_RECORDS FOR PROCESSING_:
[start]
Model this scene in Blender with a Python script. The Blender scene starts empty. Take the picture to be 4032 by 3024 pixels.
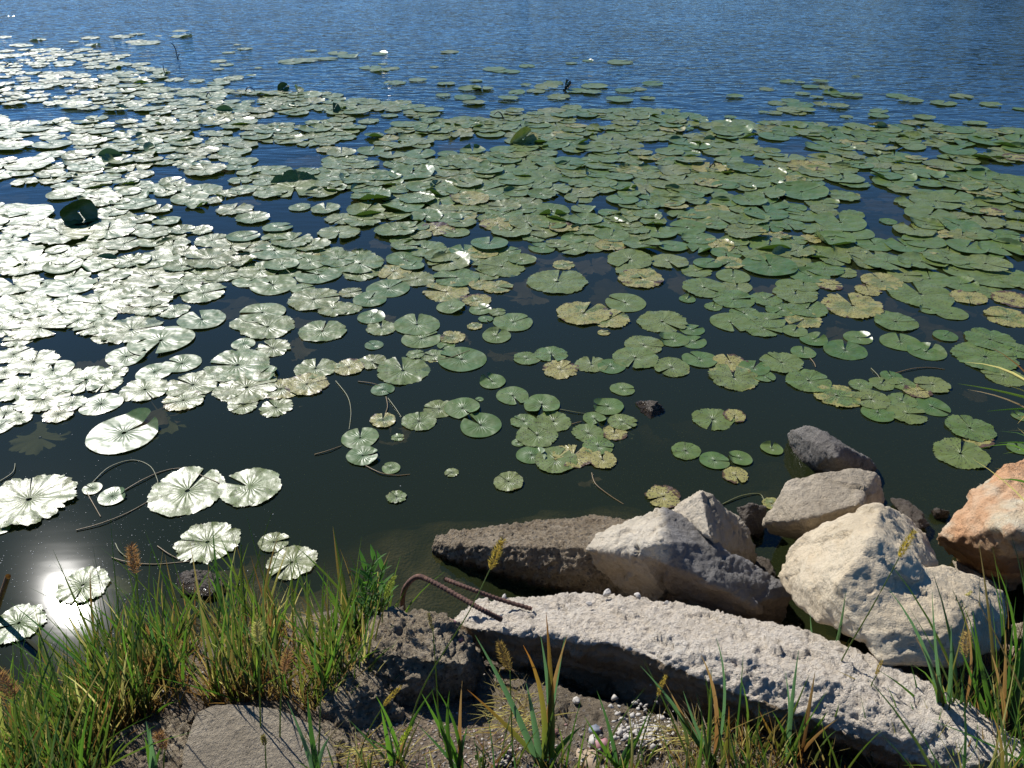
import bpy, bmesh, math, random
import numpy as np
from mathutils import Vector, Matrix, noise
from math import sin, cos, pi, radians

# ---------------------------------------------------------------- camera, sky, sun, exposure
SC = bpy.context.scene
COL = SC.collection
PITCH = radians(31.5)
F = 3138.0
H = 2.2
cam = bpy.data.cameras.new('camera')
cam.lens = 36 * F / 4032
cam.sensor_width = 36
cam.clip_start = 0.05
cam.clip_end = 2000
camo = bpy.data.objects.new('camera', cam)
camo.location = (0, 0, H)
camo.rotation_euler = (pi / 2 - PITCH, 0, 0)
COL.objects.link(camo)
SC.camera = camo

SUN_DIR = Vector((-.556, .7115, .7527)).normalized()
SUN_EL = math.asin(SUN_DIR.z)
SUN_AZ = math.atan2(SUN_DIR.x, SUN_DIR.y)
W = bpy.data.worlds.new("World")
SC.world = W
W.use_nodes = True
wn = W.node_tree.nodes
wl = W.node_tree.links
sky = wn.new('ShaderNodeTexSky')
sky.sky_type = 'NISHITA'
sky.sun_disc = False
sky.sun_elevation = SUN_EL
sky.sun_rotation = SUN_AZ
sky.air_density = .55
sky.dust_density = 0.0
sky.ozone_density = 4.5
bg = wn['Background']
bg.inputs['Strength'].default_value = 0.118
hs = wn.new('ShaderNodeHueSaturation')
hs.inputs['Saturation'].default_value = 1.2
wl.new(sky.outputs[0], hs.inputs['Color'])
wl.new(hs.outputs[0], bg.inputs['Color'])

sun = bpy.data.lights.new('sun', 'SUN')
sun.energy = 4.9
sun.angle = radians(0.53)
sun.color = (1, .965, .91)
suno = bpy.data.objects.new('sun', sun)
suno.rotation_euler = SUN_DIR.to_track_quat('Z', 'Y').to_euler()
suno.location = (-6, 8, 9)
COL.objects.link(suno)

vs = SC.view_settings
vs.view_transform = 'Standard'
vs.look = 'None'
vs.exposure = 0.36
vs.gamma = 1
SC.cycles.transparent_max_bounces = 24
SC.cycles.max_bounces = 8
SC.cycles.sample_clamp_indirect = 6
SC.cycles.caustics_reflective = False
SC.cycles.caustics_refractive = False

R = random.Random(7)
NR = np.random.RandomState(7)

# ---------------------------------------------------------------- helpers
CP, SP = cos(PITCH), sin(PITCH)


def ray(x, y):
    a = (x - 2016) / F
    b = (1512 - y) / F
    return Vector((a, CP + b * SP, -SP + b * CP))


def px(x, y, z=0.0):
    """point of the photograph's pixel on the level plane z"""
    d = ray(x, y)
    t = (z - H) / d.z
    return Vector((0, 0, H)) + d * t


def pY(x, y, Y):
    """point of the photograph's pixel on the upright plane at distance Y"""
    d = ray(x, y)
    return Vector((0, 0, H)) + d * (Y / d.y)


def proj(p):
    """world -> photograph pixel"""
    v = Vector(p) - Vector((0, 0, H))
    dz = v.y * CP - v.z * SP
    u = v.y * SP + v.z * CP
    return 2016 + F * v.x / dz, 1512 - F * u / dz


def tag(o, label=None, cat=None, group=None, kind=None):
    if label:
        o['label'] = label
    if cat:
        o['category'] = cat
    if group:
        o['group'] = group
    if kind:
        o['kind'] = kind
    return o


def empty(name, loc=(0, 0, 0)):
    o = bpy.data.objects.new(name, None)
    o.location = loc
    o.empty_display_size = .05
    COL.objects.link(o)
    return o


def link(name, me, mat=None, parent=None, loc=(0, 0, 0)):
    o = bpy.data.objects.new(name, me)
    o.location = loc
    COL.objects.link(o)
    if mat:
        me.materials.append(mat)
    if parent:
        o.parent = parent
    return o


def npmesh(name, V, Fq, smooth=True, cols=None, uvs=None):
    """V (n,3), Fq list/array of quads or tris (m,k)"""
    me = bpy.data.meshes.new(name)
    V = np.asarray(V, dtype=np.float32)
    Fq = np.asarray(Fq, dtype=np.int32)
    m, k = Fq.shape
    me.vertices.add(len(V))
    me.vertices.foreach_set('co', V.ravel())
    me.loops.add(m * k)
    me.loops.foreach_set('vertex_index', Fq.ravel())
    me.polygons.add(m)
    me.polygons.foreach_set('loop_start', np.arange(0, m * k, k, dtype=np.int32))
    me.polygons.foreach_set('loop_total', np.full(m, k, dtype=np.int32))
    if smooth:
        me.polygons.foreach_set('use_smooth', np.ones(m, dtype=bool))
    if cols is not None:
        a = me.attributes.new('tint', 'FLOAT_COLOR', 'POINT')
        c = np.ones((len(V), 4), dtype=np.float32)
        c[:, :3] = cols
        a.data.foreach_set('color', c.ravel())
    if uvs is not None:
        a = me.attributes.new('leafuv', 'FLOAT2', 'POINT')
        a.data.foreach_set('vector', np.asarray(uvs, dtype=np.float32).ravel())
    me.update(calc_edges=True)
    me.validate()
    return me


class Acc:
    """collects pieces of geometry for ONE mesh"""

    def __init__(s):
        s.V, s.F, s.C, s.n = [], [], [], 0

    def add(s, V, Fq, C):
        V = np.asarray(V, dtype=np.float32)
        s.V.append(V)
        s.F.append(np.asarray(Fq, dtype=np.int32) + s.n)
        C = np.asarray(C, dtype=np.float32)
        if C.ndim == 1:
            C = np.tile(C, (len(V), 1))
        s.C.append(C)
        s.n += len(V)

    def build(s, name, mat, parent=None, loc=(0, 0, 0), smooth=True):
        V = np.concatenate(s.V) - np.array(loc, dtype=np.float32)
        me = npmesh(name, V, np.concatenate(s.F), smooth, np.concatenate(s.C))
        return link(name, me, mat, parent, loc if parent is None else (0, 0, 0))


# ---------------------------------------------------------------- materials
class NT:
    def __init__(s, name):
        s.m = bpy.data.materials.new(name)
        s.m.use_nodes = True
        s.t = s.m.node_tree
        s.t.nodes.clear()
        s.out = s.t.nodes.new('ShaderNodeOutputMaterial')

    def n(s, ty, **kw):
        nd = s.t.nodes.new('ShaderNode' + ty)
        for k, v in kw.items():
            if k[0] == '_':
                setattr(nd, k[1:], v)
            else:
                key = k.replace('__', ' ')
                if key in nd.inputs:
                    s.set(nd.inputs[key], v)
                else:
                    s.set(nd.inputs[int(key[1:])], v)
        return nd

    def set(s, sock, v):
        if isinstance(v, bpy.types.NodeSocket):
            s.t.links.new(v, sock)
        elif isinstance(v, bpy.types.Node):
            s.t.links.new(v.outputs[0], sock)
        else:
            if hasattr(sock.default_value, '__len__') and len(sock.default_value) == 4 and len(v) == 3:
                v = (*v, 1)
            sock.default_value = v

    def math(s, op, a, b=None, clamp=False):
        nd = s.t.nodes.new('ShaderNodeMath')
        nd.operation = op
        nd.use_clamp = clamp
        s.set(nd.inputs[0], a)
        if b is not None:
            s.set(nd.inputs[1], b)
        return nd.outputs[0]

    def noise(s, vec, scale, detail=4, rough=.55, dist=0):
        nd = s.n('TexNoise', Scale=scale, Detail=detail, Roughness=rough, Distortion=dist)
        if vec is not None:
            s.set(nd.inputs['Vector'], vec)
        return nd.outputs['Fac']

    def ramp(s, fac, stops, interp='LINEAR'):
        nd = s.t.nodes.new('ShaderNodeValToRGB')
        s.set(nd.inputs[0], fac)
        cr = nd.color_ramp
        cr.interpolation = interp
        while len(cr.elements) < len(stops):
            cr.elements.new(.5)
        for e, (p, c) in zip(cr.elements, stops):
            e.position = p
            if not hasattr(c, '__len__'):
                c = (c, c, c)
            e.color = (*c, 1)
        return nd.outputs[0]

    def mix(s, fac, a, b, blend='MIX'):
        nd = s.t.nodes.new('ShaderNodeMix')
        nd.data_type = 'RGBA'
        nd.blend_type = blend
        s.set(nd.inputs[0], fac)
        s.set(nd.inputs[6], a)
        s.set(nd.inputs[7], b)
        return nd.outputs[2]

    def step(s, v, lo, hi):
        nd = s.n('MapRange', _interpolation_type='SMOOTHSTEP')
        s.set(nd.inputs['Value'], v)
        nd.inputs['From Min'].default_value = lo
        nd.inputs['From Max'].default_value = hi
        return nd.outputs[0]

    def bump(s, h, strength, dist, normal=None):
        nd = s.n('Bump', Strength=strength, Distance=dist, Height=h)
        if normal is not None:
            s.set(nd.inputs['Normal'], normal)
        return nd.outputs[0]

    def done(s, sh, vol=None):
        s.t.links.new(sh.outputs[0] if isinstance(sh, bpy.types.Node) else sh, s.out.inputs['Surface'])
        if vol:
            s.t.links.new(vol.outputs[0], s.out.inputs['Volume'])
        return s.m


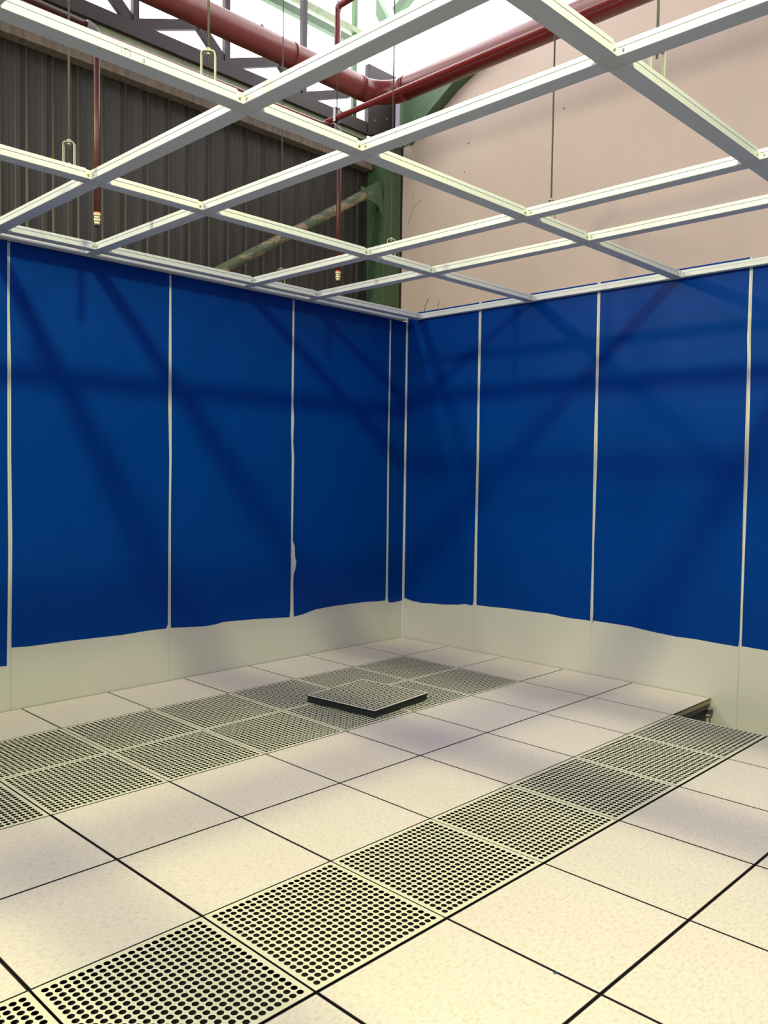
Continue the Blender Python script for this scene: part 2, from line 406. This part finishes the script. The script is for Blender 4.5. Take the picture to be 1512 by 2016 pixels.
[end]
_EXERCISE PROMPT_: Set down the records above word for word, from the first line through the line containing "SC.camera = camo", both included; leave out the pictures.

_EXERCISE ANSWER_:
Model this scene in Blender with a Python script. The Blender scene starts empty. Take the picture to be 4032 by 3024 pixels.
import bpy, bmesh, math, random
import numpy as np
from mathutils import Vector, Matrix, noise
from math import sin, cos, pi, radians

# ---------------------------------------------------------------- camera, sky, sun, exposure
SC = bpy.context.scene
COL = SC.collection
PITCH = radians(31.5)
F = 3138.0
H = 2.2
cam = bpy.data.cameras.new('camera')
cam.lens = 36 * F / 4032
cam.sensor_width = 36
cam.clip_start = 0.05
cam.clip_end = 2000
camo = bpy.data.objects.new('camera', cam)
camo.location = (0, 0, H)
camo.rotation_euler = (pi / 2 - PITCH, 0, 0)
COL.objects.link(camo)
SC.camera = camo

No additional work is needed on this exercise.